Small Fish
I’ve posted so many quotes and reflections on religious topics in the last many months! As useful as it’s been for me to get some of these deliberately into my consciousness — and down on electronic paper — there’s a silliness about the whole endeavor. The wisdom there, I really have no right to touch.
A variety of images of come to my mind about what it’s like to be a new Christian. My new favorite is that of a small fish in a very large ocean. Here I am flapping my little side fins and flailing my tail frantically about trying to “go somewhere”. I keep opening and closing my mouth, slurping up water for breath and nourishment, and casting my google eyes hither and yon at the surrounding murk. So much energy expended! All the while, little beknownst to myself, there’s a huge ocean out there, with tidal swells and global currents and unfathomable depths stretching beneath me, carrying me who-knows-where, in and out of perils, closer and nearer to things I don’t even know exist. All my little fishy efforts are truly no more than a very small tempest in a very small teacup poured into the vastness of the Pacific.
So… I’m sure I won’t be able to resist posting some religious-type items now and again, but I am thinking I’ll try going back to educational topics. I’m not even sure any more that “education” has a lot of meaning, or even goodness (see quote below), but perhaps it is a realm (a pond, not a vast ocean) in which any meaning or goodness that does exist can be more easily grasped.

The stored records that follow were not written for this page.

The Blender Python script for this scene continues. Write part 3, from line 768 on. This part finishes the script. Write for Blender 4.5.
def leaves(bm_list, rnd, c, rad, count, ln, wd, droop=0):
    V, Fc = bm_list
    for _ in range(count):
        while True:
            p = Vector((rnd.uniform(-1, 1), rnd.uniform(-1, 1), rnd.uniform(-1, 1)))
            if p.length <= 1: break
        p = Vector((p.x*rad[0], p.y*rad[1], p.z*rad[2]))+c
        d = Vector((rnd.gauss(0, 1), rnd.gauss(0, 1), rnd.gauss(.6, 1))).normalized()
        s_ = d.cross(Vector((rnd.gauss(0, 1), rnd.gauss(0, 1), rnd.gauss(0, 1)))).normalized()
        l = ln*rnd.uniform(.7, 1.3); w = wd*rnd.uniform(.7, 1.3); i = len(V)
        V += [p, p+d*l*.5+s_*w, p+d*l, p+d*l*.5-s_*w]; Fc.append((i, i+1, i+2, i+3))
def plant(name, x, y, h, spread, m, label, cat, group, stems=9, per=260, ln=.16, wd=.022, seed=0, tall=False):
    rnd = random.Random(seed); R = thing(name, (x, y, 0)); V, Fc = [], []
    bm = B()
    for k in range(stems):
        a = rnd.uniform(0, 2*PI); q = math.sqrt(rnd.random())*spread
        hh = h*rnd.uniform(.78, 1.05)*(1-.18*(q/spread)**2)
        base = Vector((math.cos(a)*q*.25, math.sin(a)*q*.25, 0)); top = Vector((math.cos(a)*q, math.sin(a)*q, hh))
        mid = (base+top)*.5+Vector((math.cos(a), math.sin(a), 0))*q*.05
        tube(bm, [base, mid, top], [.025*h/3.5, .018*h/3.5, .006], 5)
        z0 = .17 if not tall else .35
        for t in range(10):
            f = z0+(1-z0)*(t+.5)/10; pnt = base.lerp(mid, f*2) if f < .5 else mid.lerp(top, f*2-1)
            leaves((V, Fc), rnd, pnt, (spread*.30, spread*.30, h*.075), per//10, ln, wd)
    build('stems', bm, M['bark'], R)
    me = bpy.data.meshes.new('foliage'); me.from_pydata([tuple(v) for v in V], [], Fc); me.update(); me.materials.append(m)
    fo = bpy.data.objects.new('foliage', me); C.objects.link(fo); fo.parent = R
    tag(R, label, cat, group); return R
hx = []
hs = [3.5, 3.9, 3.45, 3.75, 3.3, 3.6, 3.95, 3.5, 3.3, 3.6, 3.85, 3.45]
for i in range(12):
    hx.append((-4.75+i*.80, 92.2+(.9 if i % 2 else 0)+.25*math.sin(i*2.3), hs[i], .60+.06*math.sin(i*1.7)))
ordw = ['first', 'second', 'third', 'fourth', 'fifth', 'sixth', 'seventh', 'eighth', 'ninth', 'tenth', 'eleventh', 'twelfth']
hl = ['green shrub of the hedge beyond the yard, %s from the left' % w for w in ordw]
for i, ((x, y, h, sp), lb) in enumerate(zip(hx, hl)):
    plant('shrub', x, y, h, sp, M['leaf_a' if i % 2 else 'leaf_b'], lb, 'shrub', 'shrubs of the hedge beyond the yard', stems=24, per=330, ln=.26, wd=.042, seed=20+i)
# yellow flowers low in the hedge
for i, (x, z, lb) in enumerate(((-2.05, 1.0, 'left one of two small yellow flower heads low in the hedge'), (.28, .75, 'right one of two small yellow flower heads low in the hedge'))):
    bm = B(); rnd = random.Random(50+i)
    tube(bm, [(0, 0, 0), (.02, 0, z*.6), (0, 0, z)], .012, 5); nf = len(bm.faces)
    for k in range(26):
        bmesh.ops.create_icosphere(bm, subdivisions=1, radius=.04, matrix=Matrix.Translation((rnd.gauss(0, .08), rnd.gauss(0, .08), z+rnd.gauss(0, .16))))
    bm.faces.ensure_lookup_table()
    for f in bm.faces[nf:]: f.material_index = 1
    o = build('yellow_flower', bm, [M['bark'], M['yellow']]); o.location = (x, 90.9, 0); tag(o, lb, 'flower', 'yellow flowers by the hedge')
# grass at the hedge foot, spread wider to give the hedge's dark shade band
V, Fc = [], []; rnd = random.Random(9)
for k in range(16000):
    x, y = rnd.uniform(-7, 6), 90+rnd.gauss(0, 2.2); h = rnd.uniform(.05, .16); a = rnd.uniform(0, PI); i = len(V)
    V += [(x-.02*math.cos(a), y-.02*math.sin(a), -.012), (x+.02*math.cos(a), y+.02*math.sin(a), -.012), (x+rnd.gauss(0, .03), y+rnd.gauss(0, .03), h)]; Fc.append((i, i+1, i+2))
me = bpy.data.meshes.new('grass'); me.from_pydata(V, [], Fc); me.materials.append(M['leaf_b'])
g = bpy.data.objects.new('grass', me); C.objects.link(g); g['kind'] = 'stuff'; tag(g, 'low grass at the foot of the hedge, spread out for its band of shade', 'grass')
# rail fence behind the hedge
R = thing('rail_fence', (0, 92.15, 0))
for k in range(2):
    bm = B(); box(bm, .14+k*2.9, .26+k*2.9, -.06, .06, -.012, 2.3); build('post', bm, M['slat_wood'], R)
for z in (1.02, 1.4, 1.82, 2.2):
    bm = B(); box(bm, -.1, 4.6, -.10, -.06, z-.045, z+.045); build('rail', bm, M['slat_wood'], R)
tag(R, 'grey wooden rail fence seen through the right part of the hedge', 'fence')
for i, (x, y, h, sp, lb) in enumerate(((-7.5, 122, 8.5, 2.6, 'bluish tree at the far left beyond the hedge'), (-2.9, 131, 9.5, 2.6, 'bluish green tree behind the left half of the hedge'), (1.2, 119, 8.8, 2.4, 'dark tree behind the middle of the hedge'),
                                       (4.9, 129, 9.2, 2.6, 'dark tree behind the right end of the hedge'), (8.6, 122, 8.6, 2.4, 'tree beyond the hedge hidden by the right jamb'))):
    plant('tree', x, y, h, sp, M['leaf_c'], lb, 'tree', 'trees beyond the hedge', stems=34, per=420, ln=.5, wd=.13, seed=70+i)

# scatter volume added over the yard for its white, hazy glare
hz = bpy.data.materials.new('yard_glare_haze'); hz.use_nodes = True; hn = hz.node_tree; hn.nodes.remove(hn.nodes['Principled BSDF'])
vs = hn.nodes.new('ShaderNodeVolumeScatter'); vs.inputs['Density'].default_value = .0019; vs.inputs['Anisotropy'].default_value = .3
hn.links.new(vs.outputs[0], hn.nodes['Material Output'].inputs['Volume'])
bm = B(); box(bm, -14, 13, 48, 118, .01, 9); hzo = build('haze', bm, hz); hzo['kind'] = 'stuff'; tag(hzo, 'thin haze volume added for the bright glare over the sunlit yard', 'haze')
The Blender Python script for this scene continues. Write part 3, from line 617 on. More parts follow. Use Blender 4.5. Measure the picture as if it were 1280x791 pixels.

I’m looking through some old email that I sent to my favorite classical homeschooling list (of which I’m no longer a member). I see there are a number of things that I could put up here. I think I’ll try that for a while. I would probably disagree with my old self in many cases, but we’ll see if there might not be something worth posting.
That quote:
A subject of my constant reflections and observation: the psychology of sin or, to be more correct, the psychic mechanism of fallen man. Intuition is replaced by rational processes; a fusion with objects, by five blind senses (truly ‘external’); a grasping of the whole, by analysis. Primitive men with powerful instincts, incapable of analysis and logic, are much closer ot the image of Eden. How sinful is the process to which we subject children, developing in them all the traits of the fallen soul.